1. 米国の住宅ローン市場が拡大している。住宅ローンの貸出市場を見ると、モーゲージ・カンパニーが最大の貸し手として台頭している。住宅ローン・ビジネスに取り組む金融機関も銀行や貯蓄金融機関等に加え、オンライン業者や証券会社にも広がっている。住宅ローン商品の多様化も見られている。
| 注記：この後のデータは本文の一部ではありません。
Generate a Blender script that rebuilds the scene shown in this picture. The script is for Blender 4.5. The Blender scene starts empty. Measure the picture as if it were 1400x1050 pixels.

2. 金融機関の住宅ローン・ビジネスへの取り組みは必ずしも一様ではない。商業銀行では、大手銀行では住宅ローン・ビジネスの拡大が見られるが、中小銀行ではむしろ縮小傾向が見られる。その背景には、大手銀行の総合金融機関化に伴う市場シェアの上昇、大手と中堅中小の証券化への取り組みの違い等の理由を指摘できる。大手と中堅中小との格差の拡大は貯蓄金融機関についても見られる。一方、クレジット・ユニオンが台頭している。その背景には、非営利団体であるために税制優遇措置を受けていることを指摘できる。
3. 米国の住宅ローン市場は拡大しているが、ここに来て、住宅ローンの延滞比率や抵当流れ比率も上昇しており信用リスクへの懸念も拡がっている。今後の動向によっては、民間金融機関の貸出姿勢が慎重化していく可能性もある。